Article in the Boston Globe today about them and how they are threatening internet business. Are there universally recommended ones?
saintnick912 said:I've been using uBlock Origin for a while now, after getting tired of the bloat of AdBlock Plus. I turn it off for most sites, but keep it for some obnoxious sites and certain elements of other sites that I find distracting (like the huge board stats block on here for instance).
https://www.raymond.cc/blog/10-ad-blocking-extensions-tested-for-best-performance/view-all/
nvalvo said:I've been experimenting with Ghostery for a couple of weeks, mostly as an effort to goose performance on my 2010-vintage macbook. Early returns are favorable!
Joe Sixpack said:
Ghostery and Disconnect are privacy/tracking cookie blockers, not ad blockers. They are both very good at what they do, but limited. Ghostery is closed source which is a concern for privacy software. I'd recommend Disconnect in its place. For those with ethical concerns over ad blocking but still want privacy protections they are probably your best bet.

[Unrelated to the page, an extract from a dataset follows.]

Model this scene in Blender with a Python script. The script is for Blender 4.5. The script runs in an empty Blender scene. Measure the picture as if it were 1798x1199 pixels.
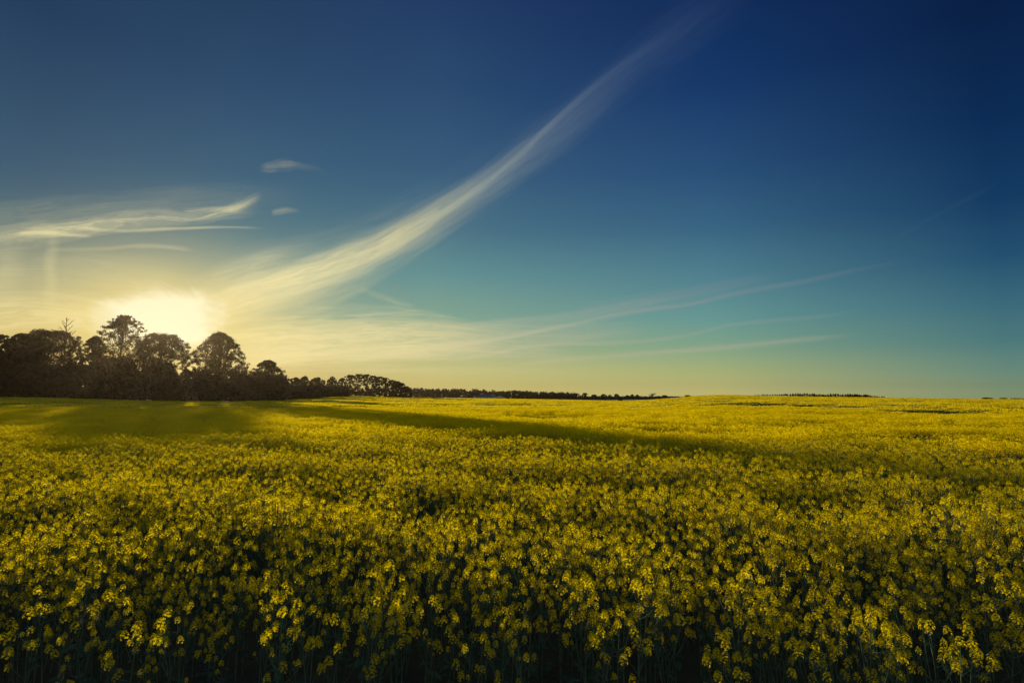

uBlock, and Adblock Plus, etc, can perform both functions, in terms of ad blocking and tracking/cookie blocking, as long as you enable the right sets of filters.
I recommend uBlock over adblock plus because it's more efficient on system resources.
With either, add the fanboy ultimate list and it should cover everything you need to block:
https://www.fanboy.co.nz/filters.html
I also run Disconnect in conjunction with this.
The difference was easy to spot: many websites loaded faster and felt easier to use. Data is also expensive. We estimated that on an average American cell data plan, each megabyte downloaded over a cell network costs about a penny. Visiting the home page of Boston.com every day for a month would cost the equivalent of about $9.50 in data usage just for the ads.